Wisdom Takes Work: Learn. Apply. Repeat. by Ryan Holiday
This was the conclusion to Holiday’s “Stoic Virtues Series,” which took him the better part of 5 years (maybe longer) researching and writing. The other books are amazing reads in their own right and cannot be separated from this conclusion. Anyone who has followed me knows I am deeply influenced by Holiday’s philosophy, work, and ideas.
Ryan Holiday delves into the Cardinal Virtue of wisdom (through his Stoic framing), arguing that wisdom isn’t a “trait” some people are born with, or ever really obtain completely. Wisdom is the daily labor of thinking clearly, checking your ego, resisting impulse, and choosing the right action when the easy action is available. It’s something that happens daily when thinking intentionally. Wisdom is the virtue that guides (and in many ways unlocks) the others because,
- courage without wisdom becomes recklessness,
- temperance without wisdom becomes rigidity, and
- justice without wisdom can become self-righteousness.
What makes the book hit harder is how explicitly Holiday treats Abraham Lincoln as a case study of this “worked-for” wisdom. Holiday reminds us that Lincoln was someone who practiced restraint under provocation, stayed teachable, held contradictions without collapsing into bitterness, and made decisions with an eye on consequences, not applause. Holiday has even described Lincoln as embodying all the Stoic/cardinal virtues—wisdom, justice, courage, and discipline—as a single integrated character, not a set of slogans.

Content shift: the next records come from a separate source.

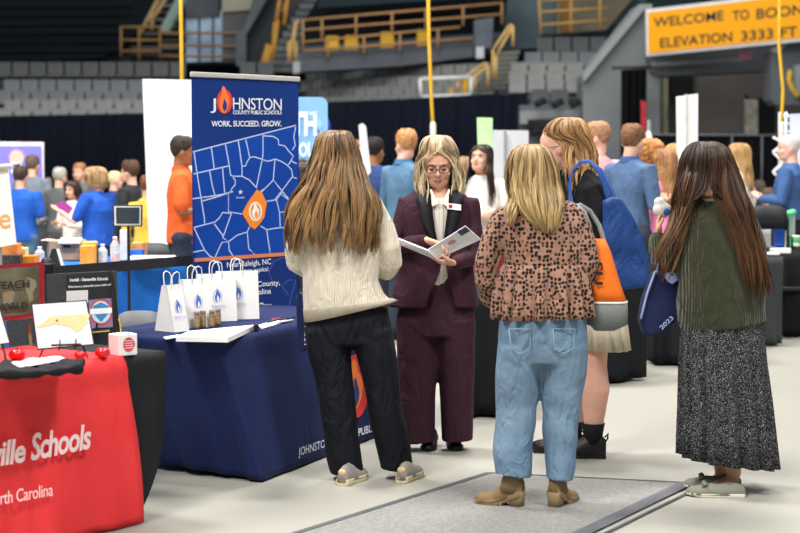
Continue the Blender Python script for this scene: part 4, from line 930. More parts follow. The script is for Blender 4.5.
# folding chairs (grey)
def grey_chair(px,py,d,w,h,rz,label,col='#56585b'):
    c=P(px,py,d); t=thing('folding_chair',label,'chair',(c.x,d,0),rz); H=c.z; m=MB(); mt=M(col,.55,.08)
    rs=[]
    m=MB(); n=12
    pts=[]
    for i in range(n+1):
        a=-1+2*i/n; pts.append((a*w/2,.03*(1-a*a)))
    up=[Vector((x,y,H-.012*abs(x/w*2)**4*4)) for x,y in pts]; lo=[Vector((x,y-.02,H-h)) for x,y in pts]
    for a,b in zip(up,lo): m.v+=[tuple(a),tuple(b)]
    for i in range(n): m.f.append((2*i,2*i+1,2*i+3,2*i+2))
    m.build('backrest',mt,t,True,solid=.02); MB().box((0,-.24,.44),(w*.95,.42,.03)).build('seat',mt,t,bevel=.01)
    lg=M('#7d8084',.4,metal=.5)
    for s in(-1,1):
        MB().tube([(s*w*.5,.02,H-.05),(s*w*.5,-.0,.45),(s*w*.5,-.42,0)],[.012]*3,8,False).build('leg',lg,t,True); MB().tube([(s*w*.47,-.42,.43),(s*w*.47,.06,0)],[.012]*2,8,False).build('leg',lg,t,True)
    return t
grey_chair(139,311,10.0,.29,.20,0,'grey folding chair back seen between the white box and the paper bags','#606264')
grey_chair(153,243,14.2,.32,.15,0,'dark grey folding chair behind the stanchion belt near the orange shirt man','#45484b')
grey_chair(158,246,14.6,.35,.15,.2,'charcoal folding chair half hidden beside the man in the orange shirt','#26282b')
# stanchion belt
t=thing('belt_barrier','black retractable belt barrier stretched behind the display board','barrier',P(47,500,9.4)); t.location.z=0
a=P(47,272.5,9.2); b=P(196,260,10.6)
m=MB(); u=(b-a).normalized(); m.frm((a+b)/2-Vector((0,0,0)),u,Vector((-u.y,u.x,0)).normalized(),(0,0,1),((b-a).length,.004,.062)); under(m.build('belt',M('#2a2b2e',.8,.05)),t)
m=MB().tube([Vector((a.x,a.y,.03)),Vector((a.x,a.y,a.z+.05))],[.035,.035],14); m.loft([(0,a.x,a.y,.17,.17),(.02,a.x,a.y,.17,.17),(.04,a.x,a.y,.05,.05)],24,2); under(m.build('post',M('#1c1d20',.4),None,True),t)
m=MB().box((a.x,a.y,a.z-.0),(.08,.08,.11)); under(m.build('belt_cassette',M('#141517',.4),None,bevel=.01),t)
# blue clothed table behind with give-aways
bl=M('#1a60b2',.75,.12,3,spec=.2); bl2=M('#2a8fd6',.75,.2,2,hex2='#1c66b4')
bt0=P(52,262,11.2); bt1=P(176,259,12.2)
def bx_cloth(name,mat,a,b,depth,z,label,folds=.02,seed=1,group=None,ff=.45):
    u=(b-a); u.z=0; L=u.length; u.normalize(); v=Vector((-u.y,u.x,0))
    q=[Vector((a.x,a.y,z)),Vector((b.x,b.y,z)),Vector((b.x,b.y,z))+v*depth,Vector((a.x,a.y,z))+v*depth]
    bo=[p-Vector((0,0,z-.02)) for p in q]; return drape(name,mat,q,bo,folds,label,group,seed=seed,nper=34,nz=10,ff=ff)
bx_cloth('tablecloth',bl,P(-20,262,11.3),P(186,262,12.3),.75,.86,'bright blue tablecloth behind the belt barrier',.06,3,ff=1.5)
ZB=.865
def onb(px,d): 
    p=P(px,200,d); return Vector((p.x,d,ZB))
def ty(py,d): return P(400,py,d).z
# things on the blue table
def bottle(px,d,toppy,mat,cap,label,r=.033):
    p=onb(px,d); h=ty(toppy,d)-ZB; t=thing('water_bottle',label,'bottle',p)
    MB().loft([(0,0,0,r*.9,r*.9),(.01,0,0,r,r),(h*.35,0,0,r,r),(h*.4,0,0,r*.92,r*.92),(h*.68,0,0,r,r),(h*.86,0,0,r*.42,r*.42),(h*.9,0,0,r*.4,r*.4)],18,2).build('bottle_body',mat,t,True)
    MB().loft([(h*.88,0,0,r*.45,r*.45),(h,0,0,r*.45,r*.45)],14,2).build('cap',cap,t,True)
    MB().loft([(h*.36,0,0,r*1.02,r*1.02),(h*.66,0,0,r*1.02,r*1.02)],18,2,False).build('wrapper',M('#b9c6d8',.5,.4,40,hex2='#e9ecf2'),t,True)
clr=M('#cfd6da',.2,.1,9,spec=.6)
bottle(39,11.8,246.5,clr,M('#e8e8e8'),'clear water bottle behind the red frame')
bottle(102,11.8,244,clr,M('#dfe2ea'),'clear water bottle left of the pink bottle')
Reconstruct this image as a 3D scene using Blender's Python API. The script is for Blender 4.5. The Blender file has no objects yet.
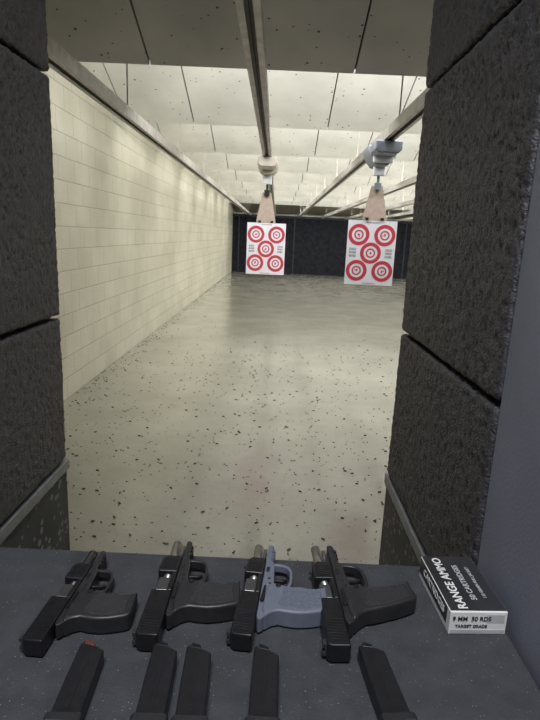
import bpy, bmesh, math, random
from mathutils import Vector, Matrix, noise
random.seed(7)
S = bpy.context.scene
C = S.collection

# ------------------------------------------------------------------ materials
def newmat(name):
    m = bpy.data.materials.new(name); m.use_nodes = True
    nt = m.node_tree; b = nt.nodes["Principled BSDF"]
    return m, nt, b
def N(nt, t, **kw):
    n = nt.nodes.new(t)
    for k, v in kw.items(): setattr(n, k, v)
    return n
def simple(name, col, rough=0.5, metal=0.0, nscale=0, namt=0.0, bump=0.0, bscale=None, spec=0.5):
    m, nt, b = newmat(name)
    b.inputs["Roughness"].default_value = rough
    b.inputs["Metallic"].default_value = metal
    b.inputs["Specular IOR Level"].default_value = spec
    b.inputs["Base Color"].default_value = (*col, 1)
    tc = N(nt, "ShaderNodeTexCoord")
    if nscale:
        nz = N(nt, "ShaderNodeTexNoise"); nz.inputs["Scale"].default_value = nscale
        nz.inputs["Detail"].default_value = 5
        nt.links.new(tc.outputs["Object"], nz.inputs["Vector"])
        r = N(nt, "ShaderNodeValToRGB")
        r.color_ramp.elements[0].position = 0.3; r.color_ramp.elements[1].position = 0.7
        r.color_ramp.elements[0].color = (*[c*(1-namt) for c in col], 1)
        r.color_ramp.elements[1].color = (*[min(1, c*(1+namt)) for c in col], 1)
        nt.links.new(nz.outputs["Fac"], r.inputs["Fac"])
        nt.links.new(r.outputs["Color"], b.inputs["Base Color"])
    if bump:
        nb = N(nt, "ShaderNodeTexNoise"); nb.inputs["Scale"].default_value = bscale or nscale or 50
        nb.inputs["Detail"].default_value = 4
        nt.links.new(tc.outputs["Object"], nb.inputs["Vector"])
        bp = N(nt, "ShaderNodeBump"); bp.inputs["Strength"].default_value = bump
        bp.inputs["Distance"].default_value = 0.004
        nt.links.new(nb.outputs["Fac"], bp.inputs["Height"])
        nt.links.new(bp.outputs["Normal"], b.inputs["Normal"])
    return m

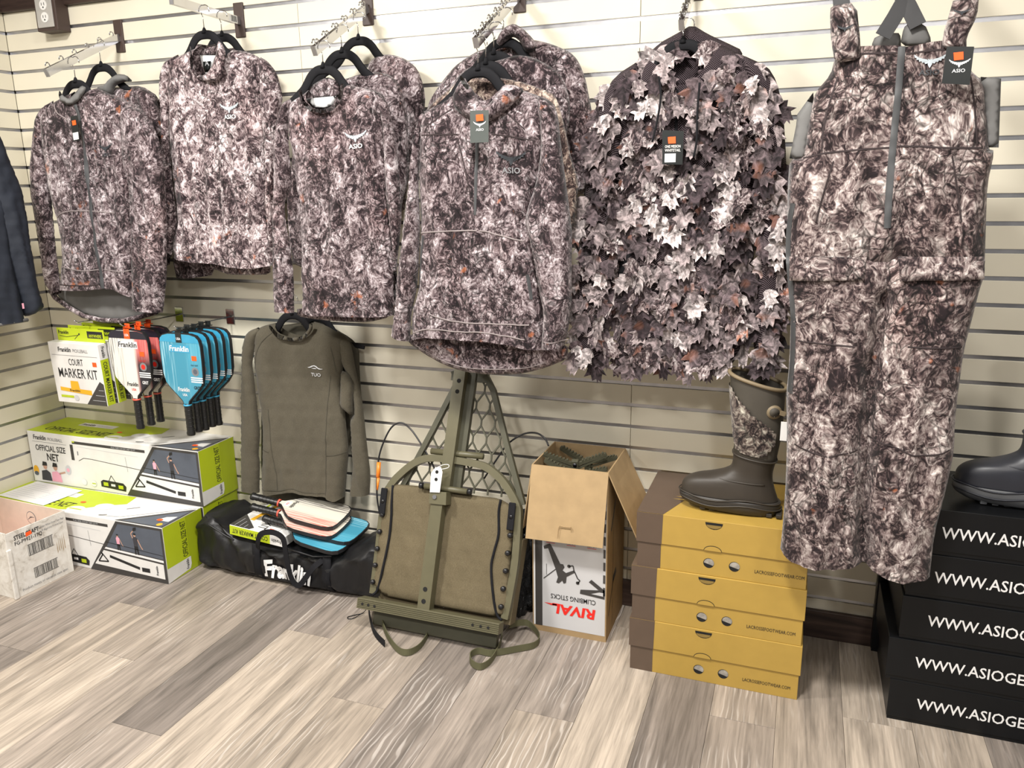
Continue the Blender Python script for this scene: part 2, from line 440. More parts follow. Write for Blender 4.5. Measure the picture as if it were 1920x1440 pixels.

Given the state of the US today, we need a leader of Lincoln’s character more than ever.
Key Passage:
“It takes immense courage and strength to continue to find beauty in a world where so many ugly things happen, when they have happened to you.”
Second Key Passage: (Because there were SO many in this book)
“History, you must understand, is not about the past. It’s a lens for understanding the present (that’s why we fight over what gets taught). It’s a way of predicting, even determining, the future.”